After experiencing a dramatic short squeeze in silver, gold is showing significant potential for a rebound. The technical support is solid, and the pricing of options volatility is attractive, indicating that the market's bullish momentum has not yet been fully released.

According to a previous article from Wallstreetcn, since the beginning of this year, silver has risen nearly 110%, far exceeding gold's 60% increase, causing the gold-silver ratio to drop below 70 for the first time since July 2021. Factors such as expectations of interest rate cuts by the Federal Reserve, supply shortages, and a hoarding effect triggered by being listed as a "critical mineral" in the U.S. have collectively driven up silver prices.

According to The Market Ear's analysis, although silver has experienced a squeeze-driven surge as a high beta asset, gold's performance has lagged significantly. Currently, gold prices are stabilizing above the 21-day moving average trend line, forming a so-called "bull flag" pattern, which is typically a precursor to a push towards higher points.

The pricing discrepancies in the derivatives market provide a tactical buying opportunity for gold. Traders' panic buying of silver call options has led to a surge in its volatility, causing the gold-silver volatility spread to widen significantly in the short term. In terms of capital flow, the investment inflow in this bull market is still lower than in past cycles, and there remains substantial room for central banks in emerging markets to increase their holdings. Coupled with the fact that the period from the end of the year to early next year is typically the strongest seasonal window for gold historically, the upward momentum for gold prices is expected to continue.

Volatility Spread and Technical Accumulation

Silver is typically viewed as a high beta asset within the precious metals sector, and the recent dramatic squeeze has not fully driven gold, resulting in a noticeable lag in gold's performance. Market analysis suggests that this divergence may indicate that gold is about to experience a rebound.

Technically, gold prices are currently maintaining a good upward trend above the 21-day moving average. The Market Ear points out that the consolidation of gold prices near the trend line resembles a "bull flag" structure, suggesting that prices are accumulating strength before attacking previous highs.

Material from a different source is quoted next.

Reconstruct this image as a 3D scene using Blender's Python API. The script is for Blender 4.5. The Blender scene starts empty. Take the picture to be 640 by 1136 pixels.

At the same time, the volatility pricing differences in the options market provide arbitrage opportunities for investors. As traders panic-buy silver call options to chase the rise, the volatility of silver has surged sharply. In contrast, the volatility of gold has not exploded in sync, and the volatility spread between the two has rapidly widened in the short term. This divergence makes constructing a gold call option structure an attractive catch-up strategy.

Capital Flows and Central Bank Demand

In addition to short-term trading logic, capital flow data also indicates that the upside potential for gold has not yet been fully realized. Analysis citing data from Gold.org shows that despite gold being in this bull market, the current investment inflow is still below the levels of previous cycles. This suggests that market capital is not yet overcrowded, and there is still potential for subsequent capital to enter.

On the demand side, emerging market reserves also have structural support. Currently, the gold reserves of emerging market countries still have a significant gap compared to developed countries, providing room to "catch up" to the levels of developed nations. Analysis points out that if geopolitical tensions escalate, the pace of gold purchases in emerging markets may accelerate, thereby providing strong structural support for gold prices.

The timing window is also in favor of gold bulls. Historical data shows that gold typically experiences a short squeeze rally at the end of the year, and this momentum often continues into January and February of the following year.

Currently, gold is entering its historically strongest seasonal performance window. Combined with technical patterns, relatively low volatility pricing, and unsaturated capital allocation, the trend of gold before the end of the year is worth close attention from investors.